Balogh qualified third for the final shooting 72 from 75 targets in the qualification round, but Italian Jessica Rossi was peerless shooting a perfect score of 75 before only missing one target in the final to finish with a World and Olympic record of 99 from 100 targets.

In the final, Balogh’s taxing illness caught up with her and she missed the first three targets and then decided to set aside medal aspirations and enjoy the remainder of the final. “I look back on London and I’m super proud what I did.
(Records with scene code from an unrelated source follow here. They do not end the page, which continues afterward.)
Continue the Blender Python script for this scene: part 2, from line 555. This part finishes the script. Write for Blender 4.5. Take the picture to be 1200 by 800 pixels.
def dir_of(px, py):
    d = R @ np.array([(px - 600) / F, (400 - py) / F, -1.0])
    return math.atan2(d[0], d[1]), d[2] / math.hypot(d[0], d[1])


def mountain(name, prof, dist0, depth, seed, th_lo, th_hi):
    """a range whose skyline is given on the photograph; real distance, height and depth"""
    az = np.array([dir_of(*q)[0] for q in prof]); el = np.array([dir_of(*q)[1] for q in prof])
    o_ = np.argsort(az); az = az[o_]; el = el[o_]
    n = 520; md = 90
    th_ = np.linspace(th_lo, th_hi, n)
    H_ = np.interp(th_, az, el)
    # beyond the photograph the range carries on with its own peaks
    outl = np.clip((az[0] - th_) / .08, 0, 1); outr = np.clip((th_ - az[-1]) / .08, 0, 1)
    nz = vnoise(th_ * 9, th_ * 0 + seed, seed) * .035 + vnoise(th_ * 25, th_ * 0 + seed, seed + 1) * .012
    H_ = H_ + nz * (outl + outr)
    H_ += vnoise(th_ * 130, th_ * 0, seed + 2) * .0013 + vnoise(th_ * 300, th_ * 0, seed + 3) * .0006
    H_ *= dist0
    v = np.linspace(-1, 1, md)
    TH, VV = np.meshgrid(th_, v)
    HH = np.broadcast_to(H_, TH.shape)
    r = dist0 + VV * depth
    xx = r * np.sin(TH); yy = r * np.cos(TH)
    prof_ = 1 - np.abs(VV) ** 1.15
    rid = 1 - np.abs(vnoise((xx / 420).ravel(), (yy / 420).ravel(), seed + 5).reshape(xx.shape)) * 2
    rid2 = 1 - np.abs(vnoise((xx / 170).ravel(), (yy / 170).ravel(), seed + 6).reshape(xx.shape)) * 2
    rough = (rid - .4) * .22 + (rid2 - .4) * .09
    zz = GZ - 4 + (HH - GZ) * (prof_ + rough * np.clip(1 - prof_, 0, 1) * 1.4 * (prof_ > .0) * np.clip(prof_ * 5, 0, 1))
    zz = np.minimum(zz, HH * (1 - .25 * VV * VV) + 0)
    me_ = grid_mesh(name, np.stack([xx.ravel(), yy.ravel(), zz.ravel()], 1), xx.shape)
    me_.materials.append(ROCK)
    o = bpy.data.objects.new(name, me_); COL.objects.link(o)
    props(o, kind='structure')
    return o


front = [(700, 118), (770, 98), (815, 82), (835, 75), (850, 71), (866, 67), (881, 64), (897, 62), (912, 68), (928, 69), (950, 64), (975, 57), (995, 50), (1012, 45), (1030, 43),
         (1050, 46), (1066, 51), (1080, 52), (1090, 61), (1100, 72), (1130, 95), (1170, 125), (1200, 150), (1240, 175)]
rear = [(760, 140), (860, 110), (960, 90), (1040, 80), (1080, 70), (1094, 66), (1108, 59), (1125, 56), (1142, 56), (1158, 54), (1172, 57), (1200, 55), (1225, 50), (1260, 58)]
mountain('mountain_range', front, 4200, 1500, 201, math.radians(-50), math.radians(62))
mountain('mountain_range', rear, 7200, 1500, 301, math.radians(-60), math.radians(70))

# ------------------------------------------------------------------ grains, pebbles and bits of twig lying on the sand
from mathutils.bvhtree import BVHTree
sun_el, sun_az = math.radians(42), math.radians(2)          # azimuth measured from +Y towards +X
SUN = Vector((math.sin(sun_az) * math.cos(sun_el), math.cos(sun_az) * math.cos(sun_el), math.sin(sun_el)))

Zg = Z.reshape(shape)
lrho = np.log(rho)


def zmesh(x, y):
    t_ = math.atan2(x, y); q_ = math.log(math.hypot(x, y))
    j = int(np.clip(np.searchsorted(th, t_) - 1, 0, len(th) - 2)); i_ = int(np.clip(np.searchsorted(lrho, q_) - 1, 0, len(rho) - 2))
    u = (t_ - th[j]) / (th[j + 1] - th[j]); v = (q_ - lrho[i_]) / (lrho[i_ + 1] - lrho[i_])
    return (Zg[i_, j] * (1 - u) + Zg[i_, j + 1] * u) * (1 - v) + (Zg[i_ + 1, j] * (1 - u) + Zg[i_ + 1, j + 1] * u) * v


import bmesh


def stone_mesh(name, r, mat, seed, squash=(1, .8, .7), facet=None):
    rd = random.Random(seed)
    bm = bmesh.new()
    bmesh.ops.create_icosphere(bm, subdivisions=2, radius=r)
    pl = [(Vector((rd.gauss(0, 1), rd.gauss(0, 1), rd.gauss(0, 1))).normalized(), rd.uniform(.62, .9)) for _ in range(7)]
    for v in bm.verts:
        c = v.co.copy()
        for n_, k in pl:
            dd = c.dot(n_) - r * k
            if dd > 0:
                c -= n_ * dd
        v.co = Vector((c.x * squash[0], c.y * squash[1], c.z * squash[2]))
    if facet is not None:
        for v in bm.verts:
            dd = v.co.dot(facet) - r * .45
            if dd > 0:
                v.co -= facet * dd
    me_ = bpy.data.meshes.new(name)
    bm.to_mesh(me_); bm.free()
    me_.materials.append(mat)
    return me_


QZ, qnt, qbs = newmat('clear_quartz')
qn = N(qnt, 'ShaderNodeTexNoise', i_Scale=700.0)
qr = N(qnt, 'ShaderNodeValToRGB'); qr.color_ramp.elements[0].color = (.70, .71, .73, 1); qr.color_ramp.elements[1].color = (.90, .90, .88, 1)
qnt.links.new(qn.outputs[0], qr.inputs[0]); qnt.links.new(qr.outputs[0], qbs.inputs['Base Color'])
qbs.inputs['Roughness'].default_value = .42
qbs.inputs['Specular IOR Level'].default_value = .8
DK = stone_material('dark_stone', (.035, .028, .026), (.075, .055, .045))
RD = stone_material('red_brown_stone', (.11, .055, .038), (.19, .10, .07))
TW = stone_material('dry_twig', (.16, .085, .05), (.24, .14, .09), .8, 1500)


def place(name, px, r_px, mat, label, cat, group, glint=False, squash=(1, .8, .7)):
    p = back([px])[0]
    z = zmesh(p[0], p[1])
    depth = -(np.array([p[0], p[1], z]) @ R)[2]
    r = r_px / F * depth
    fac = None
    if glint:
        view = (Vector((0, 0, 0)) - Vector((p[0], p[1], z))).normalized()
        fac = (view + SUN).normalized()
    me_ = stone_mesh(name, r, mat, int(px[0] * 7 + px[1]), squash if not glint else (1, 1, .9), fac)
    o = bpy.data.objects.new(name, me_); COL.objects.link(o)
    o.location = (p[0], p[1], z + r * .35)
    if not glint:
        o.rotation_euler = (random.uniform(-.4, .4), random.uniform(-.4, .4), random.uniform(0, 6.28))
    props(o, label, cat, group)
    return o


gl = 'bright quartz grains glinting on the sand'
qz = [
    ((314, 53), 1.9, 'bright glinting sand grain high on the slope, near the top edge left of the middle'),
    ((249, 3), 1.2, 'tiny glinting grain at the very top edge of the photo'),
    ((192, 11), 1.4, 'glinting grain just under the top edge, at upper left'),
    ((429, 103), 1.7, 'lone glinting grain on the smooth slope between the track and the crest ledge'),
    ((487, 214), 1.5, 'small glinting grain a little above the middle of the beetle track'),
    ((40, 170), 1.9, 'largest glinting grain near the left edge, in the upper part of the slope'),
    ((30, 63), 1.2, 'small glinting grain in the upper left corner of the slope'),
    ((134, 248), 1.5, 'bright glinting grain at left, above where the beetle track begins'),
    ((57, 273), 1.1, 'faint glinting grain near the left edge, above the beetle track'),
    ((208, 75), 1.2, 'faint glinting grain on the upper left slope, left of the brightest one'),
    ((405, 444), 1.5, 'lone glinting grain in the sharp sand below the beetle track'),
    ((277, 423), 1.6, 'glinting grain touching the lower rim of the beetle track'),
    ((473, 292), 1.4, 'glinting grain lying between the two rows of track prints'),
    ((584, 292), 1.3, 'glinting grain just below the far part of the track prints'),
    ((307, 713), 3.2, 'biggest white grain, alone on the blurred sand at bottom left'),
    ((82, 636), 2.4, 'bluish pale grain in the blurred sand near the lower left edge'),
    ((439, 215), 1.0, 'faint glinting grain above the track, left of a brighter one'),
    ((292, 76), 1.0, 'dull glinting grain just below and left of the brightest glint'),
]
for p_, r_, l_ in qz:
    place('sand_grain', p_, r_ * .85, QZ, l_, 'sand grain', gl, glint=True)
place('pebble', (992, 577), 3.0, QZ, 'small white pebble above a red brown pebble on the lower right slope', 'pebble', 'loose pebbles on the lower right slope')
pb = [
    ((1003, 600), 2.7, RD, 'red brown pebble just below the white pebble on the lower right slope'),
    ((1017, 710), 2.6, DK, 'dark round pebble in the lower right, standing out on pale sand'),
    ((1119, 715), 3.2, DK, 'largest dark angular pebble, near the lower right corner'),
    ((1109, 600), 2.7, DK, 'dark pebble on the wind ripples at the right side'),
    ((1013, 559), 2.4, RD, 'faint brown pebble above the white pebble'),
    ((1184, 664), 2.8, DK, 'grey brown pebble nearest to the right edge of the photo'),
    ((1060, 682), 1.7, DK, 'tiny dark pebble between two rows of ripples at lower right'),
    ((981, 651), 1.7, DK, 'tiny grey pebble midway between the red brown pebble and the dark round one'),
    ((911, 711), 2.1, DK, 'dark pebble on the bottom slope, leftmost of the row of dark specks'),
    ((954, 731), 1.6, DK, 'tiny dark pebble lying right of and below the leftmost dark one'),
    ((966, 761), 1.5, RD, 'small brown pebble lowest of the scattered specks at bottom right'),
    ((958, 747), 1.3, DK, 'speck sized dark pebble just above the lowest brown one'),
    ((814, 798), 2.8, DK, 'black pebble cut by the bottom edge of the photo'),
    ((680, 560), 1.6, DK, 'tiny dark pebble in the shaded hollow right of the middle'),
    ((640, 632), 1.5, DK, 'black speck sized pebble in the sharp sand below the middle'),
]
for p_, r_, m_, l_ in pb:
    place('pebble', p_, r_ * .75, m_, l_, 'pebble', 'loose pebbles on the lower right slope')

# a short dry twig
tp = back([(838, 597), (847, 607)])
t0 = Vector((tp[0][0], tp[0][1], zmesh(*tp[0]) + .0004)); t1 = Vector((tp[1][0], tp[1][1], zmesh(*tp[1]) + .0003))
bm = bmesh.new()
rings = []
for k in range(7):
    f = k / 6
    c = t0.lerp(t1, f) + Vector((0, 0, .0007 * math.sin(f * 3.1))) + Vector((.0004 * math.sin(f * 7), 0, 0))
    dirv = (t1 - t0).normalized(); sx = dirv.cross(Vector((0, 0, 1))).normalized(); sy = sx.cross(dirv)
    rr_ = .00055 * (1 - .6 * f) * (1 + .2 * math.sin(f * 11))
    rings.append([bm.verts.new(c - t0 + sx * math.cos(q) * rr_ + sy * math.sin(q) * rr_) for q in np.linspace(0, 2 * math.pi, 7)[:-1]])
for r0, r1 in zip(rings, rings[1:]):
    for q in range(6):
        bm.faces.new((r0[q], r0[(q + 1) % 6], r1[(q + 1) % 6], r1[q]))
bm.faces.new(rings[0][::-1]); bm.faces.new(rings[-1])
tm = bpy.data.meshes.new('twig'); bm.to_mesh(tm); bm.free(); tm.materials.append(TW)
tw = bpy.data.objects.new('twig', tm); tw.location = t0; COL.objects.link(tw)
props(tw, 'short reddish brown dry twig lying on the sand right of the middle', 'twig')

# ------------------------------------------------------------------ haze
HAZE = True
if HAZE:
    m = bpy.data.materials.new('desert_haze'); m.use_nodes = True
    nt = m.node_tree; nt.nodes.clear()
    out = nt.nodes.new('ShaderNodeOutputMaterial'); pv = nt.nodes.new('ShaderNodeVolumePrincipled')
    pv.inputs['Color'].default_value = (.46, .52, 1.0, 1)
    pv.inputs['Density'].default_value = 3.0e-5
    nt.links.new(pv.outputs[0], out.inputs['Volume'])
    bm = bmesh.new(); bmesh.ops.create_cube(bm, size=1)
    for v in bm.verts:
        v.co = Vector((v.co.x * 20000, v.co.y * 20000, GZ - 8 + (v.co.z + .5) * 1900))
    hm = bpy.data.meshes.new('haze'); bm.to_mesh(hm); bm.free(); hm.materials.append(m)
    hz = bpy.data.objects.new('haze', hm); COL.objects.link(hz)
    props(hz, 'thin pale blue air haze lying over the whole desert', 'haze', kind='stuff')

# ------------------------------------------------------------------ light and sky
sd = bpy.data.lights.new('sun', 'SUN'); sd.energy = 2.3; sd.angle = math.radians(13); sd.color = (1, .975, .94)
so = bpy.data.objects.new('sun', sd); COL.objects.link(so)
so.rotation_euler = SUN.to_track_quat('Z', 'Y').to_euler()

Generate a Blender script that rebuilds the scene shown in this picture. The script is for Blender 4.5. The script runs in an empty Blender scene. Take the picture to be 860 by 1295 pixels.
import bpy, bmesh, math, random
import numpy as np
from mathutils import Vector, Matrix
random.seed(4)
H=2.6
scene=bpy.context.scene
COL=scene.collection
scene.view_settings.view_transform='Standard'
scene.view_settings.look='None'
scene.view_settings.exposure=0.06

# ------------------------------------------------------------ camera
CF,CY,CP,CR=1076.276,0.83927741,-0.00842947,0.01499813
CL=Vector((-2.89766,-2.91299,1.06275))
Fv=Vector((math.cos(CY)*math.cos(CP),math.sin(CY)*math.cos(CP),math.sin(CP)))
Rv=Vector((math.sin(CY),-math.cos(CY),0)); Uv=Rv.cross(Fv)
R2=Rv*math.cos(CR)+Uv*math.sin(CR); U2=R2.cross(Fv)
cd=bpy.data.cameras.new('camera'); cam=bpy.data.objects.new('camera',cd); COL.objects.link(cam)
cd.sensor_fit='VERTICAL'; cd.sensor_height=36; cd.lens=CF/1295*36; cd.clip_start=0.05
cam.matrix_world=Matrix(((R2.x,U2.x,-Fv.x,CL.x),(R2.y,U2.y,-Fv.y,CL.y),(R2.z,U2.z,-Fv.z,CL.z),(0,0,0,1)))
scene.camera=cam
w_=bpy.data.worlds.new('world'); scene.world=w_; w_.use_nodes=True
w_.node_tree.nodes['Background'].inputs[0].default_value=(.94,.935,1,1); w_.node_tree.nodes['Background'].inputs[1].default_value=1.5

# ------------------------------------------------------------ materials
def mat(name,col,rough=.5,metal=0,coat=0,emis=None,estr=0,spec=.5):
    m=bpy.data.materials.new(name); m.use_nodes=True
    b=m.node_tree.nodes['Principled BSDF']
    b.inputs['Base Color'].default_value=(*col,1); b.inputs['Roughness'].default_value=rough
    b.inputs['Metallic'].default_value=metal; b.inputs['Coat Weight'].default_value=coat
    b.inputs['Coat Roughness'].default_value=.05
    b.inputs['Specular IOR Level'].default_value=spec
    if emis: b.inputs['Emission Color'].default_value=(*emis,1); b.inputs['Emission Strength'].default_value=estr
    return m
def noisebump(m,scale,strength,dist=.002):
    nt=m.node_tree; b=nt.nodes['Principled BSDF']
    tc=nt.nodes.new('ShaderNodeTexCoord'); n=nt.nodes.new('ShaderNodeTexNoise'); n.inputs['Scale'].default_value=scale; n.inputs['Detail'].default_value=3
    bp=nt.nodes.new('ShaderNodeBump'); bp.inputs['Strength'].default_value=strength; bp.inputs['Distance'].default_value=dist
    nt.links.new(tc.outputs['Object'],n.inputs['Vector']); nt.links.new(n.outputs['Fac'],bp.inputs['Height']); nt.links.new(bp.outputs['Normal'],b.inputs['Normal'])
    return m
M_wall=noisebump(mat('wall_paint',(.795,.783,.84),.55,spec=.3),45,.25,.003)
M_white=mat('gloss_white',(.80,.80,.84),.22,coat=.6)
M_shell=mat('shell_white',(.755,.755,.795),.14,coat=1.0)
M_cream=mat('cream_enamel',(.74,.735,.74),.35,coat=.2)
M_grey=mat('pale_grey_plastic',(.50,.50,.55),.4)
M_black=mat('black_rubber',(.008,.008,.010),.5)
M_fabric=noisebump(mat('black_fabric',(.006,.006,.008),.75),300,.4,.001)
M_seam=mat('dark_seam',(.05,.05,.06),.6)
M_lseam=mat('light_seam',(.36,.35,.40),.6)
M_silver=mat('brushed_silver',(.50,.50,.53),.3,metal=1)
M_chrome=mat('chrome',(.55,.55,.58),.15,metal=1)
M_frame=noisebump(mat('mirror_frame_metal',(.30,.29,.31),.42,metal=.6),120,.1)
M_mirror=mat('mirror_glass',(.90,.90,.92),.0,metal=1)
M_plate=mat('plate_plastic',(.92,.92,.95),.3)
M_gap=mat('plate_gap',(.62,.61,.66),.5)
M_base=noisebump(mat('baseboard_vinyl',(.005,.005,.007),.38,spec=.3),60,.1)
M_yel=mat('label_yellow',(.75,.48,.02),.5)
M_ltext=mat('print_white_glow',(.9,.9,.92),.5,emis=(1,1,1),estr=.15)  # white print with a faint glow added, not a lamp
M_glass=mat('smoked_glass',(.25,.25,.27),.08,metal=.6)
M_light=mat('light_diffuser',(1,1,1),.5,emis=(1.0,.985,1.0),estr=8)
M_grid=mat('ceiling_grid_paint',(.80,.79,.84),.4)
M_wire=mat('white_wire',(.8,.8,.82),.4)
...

I shot a personal best and an Australian record,” she said.

Although she will not be attending the Tokyo Olympic Games next year, Balogh will be playing a key role with Australian team members and inspiring the next generation of Olympic hopefuls.

Balogh has teamed up with other Olympic gold medallists as part of the Australian Institute of Sport’s Gold Medal Ready program where they assist Tokyo team members from all sports to prepare mentally and physically for the Games.

She is also one of several Olympians involved in the Australian Olympic Committee’s Olympics Unleashed program where they look to inspire and motivate school students to be their personal best.

When able to personally attend the school, she gladly allows the students to hold and inspect her Athens Olympic gold medal.

“To me, the medal is a lovely token of years and years of hard work and achievement. It’s just not my medal, it’s Australia’s medal as well,” she said.